The disclosure process should also be streamlined and properly resourced, and its nature and functions examined in more depth. The introduction of pretrial hearings may in time address some of the issues we identified. However, further reform is needed. In this and other regards, we welcome Minister for Justice Helen McEntee’s recent announcement of her plans to introduce legislation to make complainants’ counselling notes inadmissible as evidence in criminal trials.
The review of the Criminal Legal Aid scheme must continue, and a separate disclosure payment ought to be introduced for criminal justice legal practitioners.
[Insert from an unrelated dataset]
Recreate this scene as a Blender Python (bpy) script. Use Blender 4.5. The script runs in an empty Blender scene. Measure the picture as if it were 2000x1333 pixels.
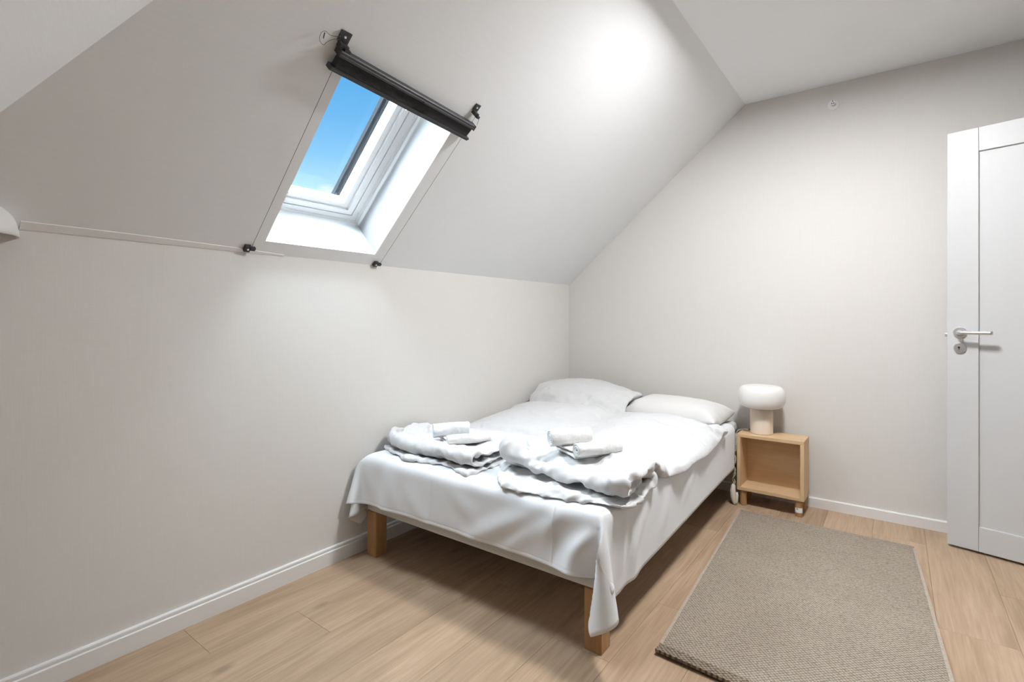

Furthermore, a whole-system, multi-agency response should be created to enhance communication, collaboration and information sharing between agencies. The response should be overseen by a high-level multi-agency strategic management group to ensure accountability and oversight.
The introduction of an integrated IT system that can track and manage cases from the beginning to the end of the criminal justice process is essential. The system should be used to generate (and publish) high-quality statistical information, monitor the efficiency of criminal justice systems and identify where exactly bottlenecks are occurring.
In addition, a trauma-informed, person-centred, restorative culture needs to be embedded in the criminal justice system. This has the potential to not only protect the welfare of complainants and accused persons but also enhance system efficiencies, as complainants will be more likely to remain involved with the criminal justice process after reporting.
Lastly, a special court for sexual offences should be piloted and specialist training must continue to be provided to all front-line criminal justice staff. Increased levels of training and specialisation can help to expedite case-processing times, as specialist practitioners tend to elicit better quality evidence from witnesses and mitigate the risks of secondary victimisation caused by the system itself.
Dr Healy is associate professor at the UCD Sutherland School of Law; Dr Keenan is associate professor at UCD’s School of Social Policy, Social Work and Social Justice.